The cutting-edge facility is a recognition that the nature of warfare is rapidly changing the world over as military operations take place more frequently in urban areas such as in Iraq or Afghanistan.
“We’ve invested in this innovative facility to give our soldiers the best training possible for the urban battlefield,” said Colonel Martyn Wills, Deputy Commander of 16 Air Assault Brigade, in a statement.
Troopers Train in Simulated Global Locations
The facility being utilized by the 16th Air Assault Brigade has “moveable walls; interactive smoke, light, and sound effects; and a video monitoring system for soldiers to be able to review their performance,” the UK Ministry of Defense (MoD) stated.
The ministry further revealed that rifle-wielding soldiers can practice their maneuvers in the facility, which is designed to simulate a range of locations — thanks to its ability to change layouts, light levels, and the soundscape— from a “Middle Eastern shopping center at night or an African jungle village in a heavy rainstorm.”
Train to Avoid Collateral Damage
The aim is to provide a small number of paratroopers with the expertise in how to fortify and defend a building with a large number of civilians, restricting the use of heavy firepower.
“It allows soldiers to really focus on getting their skills and drills right, starting simply and then adding complexity through the built-in effects system,” Colonel Wills explained.
“These effects make training a more immersive experience, adding extra pressure to what the soldiers are doing. We can then take the skills that have been perfected here into more challenging training in the villages built on the Army’s training areas, adding the scale of larger units operating together.”

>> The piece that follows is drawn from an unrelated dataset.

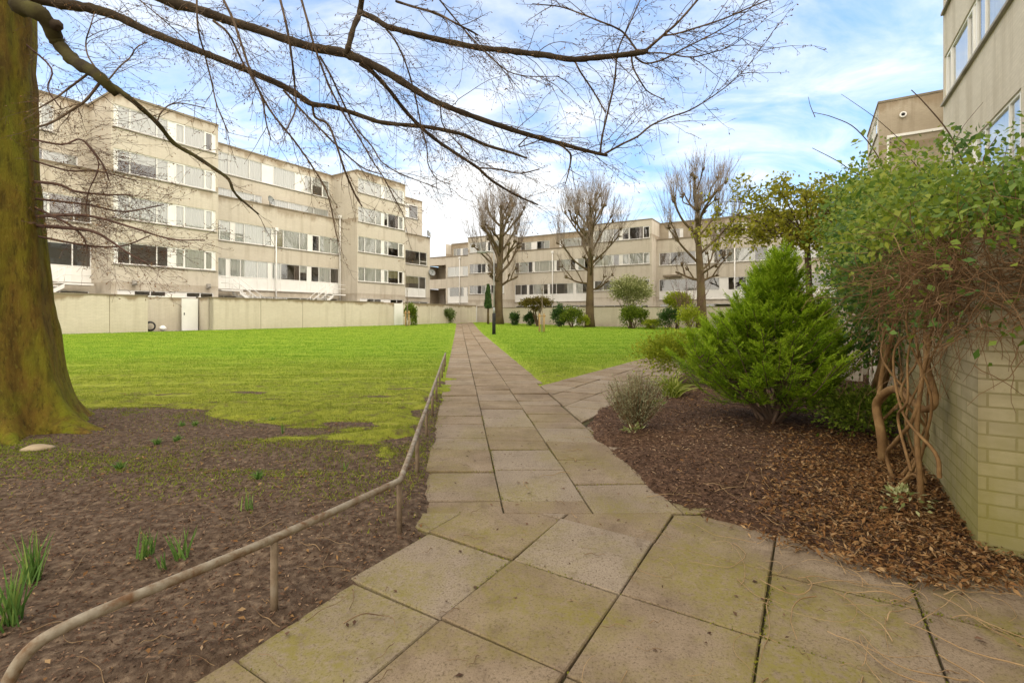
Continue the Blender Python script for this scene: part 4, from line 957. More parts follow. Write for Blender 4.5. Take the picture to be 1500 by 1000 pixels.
    T1 = [([(879, 226), (882, 200), (890, 165), (900, 120), (905, 75), (920, 40), (940, -5)], (5.0, 4.5), [2, 1.8, 1.2]),
          ([(885, 226), (910, 212), (934, 200), (954, 184), (984, 171), (1010, 162), (1040, 144), (1070, 122), (1096, 96), (1112, 74), (1130, 52)], (5.0, 4.6), [2.2, 1.8, 1.4, .8, .5]),
          ([(944, 76), (976, 48), (994, 32), (1022, 0), (1040, -25)], (4.6, 4.3), [2.8, 2.2, 1.8]),
          ([(972, 52), (990, 50), (1030, 38), (1060, 28), (1090, 15), (1130, -2)], (4.6, 4.2), [1.8, 1.6, 1.2]),
          ([(930, 84), (945, 93), (970, 88), (1000, 72), (1040, 52), (1075, 32), (1100, 12)], (4.6, 4.2), [1.8, 1.5, .8]),
          ([(934, 79), (970, 78), (1010, 84), (1040, 78), (1070, 68), (1098, 48)], (4.6, 4.4), [1.5, 1.2, .6]),
          ([(925, 82), (928, 100), (940, 122), (950, 135), (972, 146)], (4.6, 4.7), [1.8, 1.5, .9]),
          ([(934, 76), (915, 50), (900, 40), (880, 32), (850, 20), (820, 10), (780, 6)], (4.6, 4.5), [2, 1.6, 1]),
          ([(842, 89), (850, 105), (870, 135), (887, 165)], (4.7, 4.9), [1.9, 1.4]),
          ([(580, 2), (605, 10), (640, 20), (665, 33), (690, 46), (700, 52)], (4.3, 4.5), [2.4, 2, 1.4]),
          ([(312, 30), (335, 50), (355, 90), (370, 115), (384, 145), (390, 180), (397, 205)], (5.1, 5.2), [2.2, 1.8, 1]),
          ([(288, -10), (290, 40), (300, 80), (310, 120), (318, 155), (335, 195)], (4.9, 5.3), [1.8, 1.5, .9]),
          ([(323, -8), (340, 26), (354, 66), (366, 102), (380, 134), (400, 168), (430, 205), (458, 245), (480, 285), (493, 345)], (4.8, 5.4), [2.5, 2.2, 1.8, 1.2]),
          ([(408, -10), (420, 40), (428, 90), (432, 130), (433, 160), (420, 190)], (4.7, 5.0), [2.4, 2, 1.4]),
          ([(440, -5), (450, 30), (458, 60), (470, 95), (484, 130), (505, 170), (525, 200), (545, 235), (562, 260), (575, 285), (590, 312)], (4.8, 5.5), [2.3, 2, 1.4, .9]),
          ([(468, 82), (485, 112), (500, 145), (520, 185), (545, 215), (560, 238), (590, 256), (640, 275)], (5.1, 5.7), [2, 1.6, .8]),
          ([(415, 132), (440, 160), (470, 190), (495, 215), (530, 245), (560, 256)], (5.4, 5.8), [2.2, 1.8, 1]),
          ([(458, 155), (462, 172), (480, 182), (492, 210), (505, 250), (520, 285), (530, 302)], (5.4, 5.7), [2.4, 2.2, 1.5]),
          ([(565, 42), (580, 62), (595, 95), (608, 140), (616, 180), (625, 215), (627, 240), (640, 262), (660, 270)], (5.0, 5.5), [1.8, 1.4, .7]),
          ([(640, -5), (660, 20), (690, 55), (720, 85), (745, 105), (775, 112), (820, 112)], (4.4, 4.6), [1.6, 1.3, .7]),
          ([(645, 155), (650, 185), (680, 220), (690, 235)], (5.1, 5.4), [1.3, .8]),
          ([(820, 211), (835, 225), (836, 235), (832, 255), (828, 270)], (5.0, 5.1), [2, 1.8, .8]),
          ([(700, 246), (730, 248), (760, 254), (790, 248)], (5.4, 5.6), [1.6, 1.1]),
          ([(775, 198), (760, 215), (790, 206), (800, 204)], (5.0, 5.2), [1.3, .9]),
          ([(200, -4), (240, 30), (260, 48), (280, 66)], (4.6, 4.9), [1.2, .8]),
          ([(128, 109), (100, 130), (80, 145), (58, 158)], (5.0, 4.9), [2.2, 1.3]),
          ([(146, 122), (125, 148), (100, 165), (75, 180), (56, 186)], (5.0, 4.9), [2.6, 2]),
          ([(140, 100), (128, 80), (126, 60), (132, 40), (138, 20)], (5.0, 5.2), [1.6, .9]),
          ([(160, 116), (175, 98), (190, 85), (200, 70), (215, 62)], (5.0, 5.2), [1.5, .9]),
          ([(230, 178), (236, 165), (250, 153), (270, 152), (300, 158)], (5.1, 5.4), [1.5, .8])]
    tracks = [(LA, .10, 1.0), (LA2, .075, 1.0), (LB, .085, 1.1), (LB2, .07, 1.0), (LC, .072, 1.1), (LL2, .12, .55)]
    sub = MB()
    for pix, dep, rad in T1:
        Q, rr = limb('x', pix, dep, [q*.78 for q in rad], par=False); tracks.append(((Q, rr), .075, .62))
    for (Q, rr), gap, ln in tracks:
        acc = 0; sgn = 1
        for a, b in zip(Q[:-1], Q[1:]):
            acc += (b-a).length
            X = (b.x/b.y*F+750)
            if X < -60: acc = 0
            while acc > gap:
                acc -= gap*random.uniform(.7, 1.4)
                ax = (b-a).normalized(); s = ax.cross(Vector((0, 0, 1))).normalized()*sgn; sgn = -sgn
                d = ax*random.uniform(.35, 1.1)+s*random.uniform(.2, .9)+Vector((0, 0, random.uniform(-.75, .45)))
                twigs(tw, bud, a.lerp(b, random.random()), d, ln*random.uniform(.25, 1.05), random.uniform(.0028, .0050), 2, -.035)
    # low reddish epicormic branches beside the trunk
    low = [([(70, 318), (100, 315), (140, 318), (190, 332), (250, 350), (300, 352)], (4.95, 5.3), [2.6, 1.8, .8]), ([(74, 330), (110, 335), (140, 340), (165, 355), (190, 372), (215, 385)], (4.95, 5.2), [3, 2, .9]),
           ([(62, 265), (85, 270), (110, 280), (150, 285), (195, 286)], (5, 5.4), [2.4, 1.8, 1]), ([(58, 200), (90, 212), (120, 205), (150, 240), (160, 265)], (5, 5.4), [1.6, .9]),
           ([(150, 205), (145, 240), (130, 280), (125, 310)], (5.4, 5.3), [1.0, .7]), ([(70, 300), (95, 325), (120, 345), (128, 365)], (5, 5.2), [2, 1]), ([(60, 230), (100, 250), (140, 250), (200, 265)], (5, 5.6), [1.5, .7]),
           ([(66, 290), (130, 300), (180, 310), (240, 300)], (5, 5.7), [1.8, .8]), ([(78, 345), (130, 360), (180, 360), (220, 345)], (5, 5.5), [1.8, .8]), ([(60, 60), (75, 100), (70, 130), (90, 160)], (5, 5.2), [1.4, .8])]
    for pix, dep, rad in low:
        pix = [(x-28 if i == 0 else x, y) for i, (x, y) in enumerate(pix)]; dep = (5.35, dep[1]+.25)
        P = [pt(q[0], q[1], dep[0]+(dep[1]-dep[0])*i/(len(pix)-1)) for i, q in enumerate(pix)]
        Q = bez(P, 4); rr = [max(.0018, (rad[0]+(rad[-1]-rad[0])*i/(len(Q)-1))*Q[i].y/F) for i in range(len(Q))]
        red.tube(Q, rr, 5, 0, False)
        for a, b in zip(Q[:-1], Q[1:]):
            for _ in range(2):
                ax = (b-a).normalized(); d = ax*.7+rv(.6)
                twigs(red, budr, a.lerp(b, random.random()), d, random.uniform(.25, .75), .0022, 2, -.01)
    for i in range(46):       # fine twigs in front of the block, seen between trunk and lawn
        x, y = random.uniform(80, 170), random.uniform(60, 330); twigs(red, budr, pt(x, y, random.uniform(5.4, 6.0)), Vector((1, .3, random.uniform(-.5, .5))), random.uniform(.4, .9), .0025, 2, -.01)
    tw.build('crown', [MAT['twig']], T); red.build('low_twigs', [MAT['redtwig']], T)
    B = np.array([tuple(p) for p in bud+budr]); n = len(B)
    leaves('buds', B, rdir(n)*.6+np.array([0, 0, -.2]), rdir(n), RNG.uniform(.016, .036, n), RNG.uniform(.006, .013, n), MAT['deadleaf'], T)
beech()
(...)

UK Invests in Indoor Military Operations
The training facility has arisen a few months after the MoD announced the development of a drone prototype armed with a twin-barrel stabilized shotgun specifically for indoor operations.
The meter-long (3.2 ft) unmanned aerial vehicle uses a camera powered with “machine vision,” similar to how a driverless car senses its surroundings, to identify people and objects inside a compound.
About a month after the announcement in October last year, the UK Royal Marines tested a lightweight reconnaissance robot that can be lobbed over walls or into a building to get live footage of what’s going on inside the structure.
Although the “throwbots” were being tested as a part of an exercise to protect the nation’s nuclear arsenal at the Clyde Naval Base, they are also ideal for urban warfare.